Master of Arts Research
Re-inscription: abstraction and the transmission of the art-historical image in contemporary art practice
Master of Arts (by Research) Summary, University of RMIT, 1996-99
This research looked at: the dialogue of historical images with contemporary art practice (painting and installation), the transformative role of mechanical reproduction technologies (form and content), the physical context in which art is read (museum, gallery space) through the production of discrete objects (paintings and installation), and the interaction of figuration and abstraction to generate new readings.
The isolation of specific art-historical models involved looking at anamorphic art, the fold, the grid, the study of optics and the manipulation of light. I selected images from the seventeenth century Dutch painter Vermeer(1632-1675), and the Flemish painters Stosskopf (1597-1657) and Jan van Eyck (1390-1441). The Renaissance and Baroque periods in European history reflected the fields of inquiry and sensibilities with which I wished to work.
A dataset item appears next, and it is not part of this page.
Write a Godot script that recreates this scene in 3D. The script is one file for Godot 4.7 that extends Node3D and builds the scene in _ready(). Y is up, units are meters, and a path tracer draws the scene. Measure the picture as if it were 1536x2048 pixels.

Employing colour laser photocopy and digital manipulation I synthesized these images to generate new images, engaging with contemporary forms and ideas to re-inscribe historical references. Mechanical reproduction technologies and their relationship with painting, as part of the extended field of painting, have become increasingly influential. My contemporary references included the German artist Gerhard Richter (b. 1932), and his engagement with representational photography and abstract painting. His work refers both to tradition and the avant-garde, producing multiple representations of reality. My research has involved experimentation with alternative photographic processes including pin-hole photography as both critique and engagement with historical and contemporary image production.
The idea of complementarity, which was of interest to the Danish physicist Niels Bohr also stimulated my thinking. This idea, in simple terms, resonated with my interest in the way in which different fields of inquiry such as art and science, may share some overlapping insights. This involved ideas about the relationship between figuration and abstraction, the role of subjectivity and the way in which images and objects are continually re-negotiated in different spaces. The idea of complementarity arose out of twentieth century quantum theory, and an understanding of the paradox of wave/particle duality to describe the idea that different states may exist within one. Bohr maintained that although the wave and particle behaviour of light seems mutually exclusive, both are necessary for a full understanding of its properties.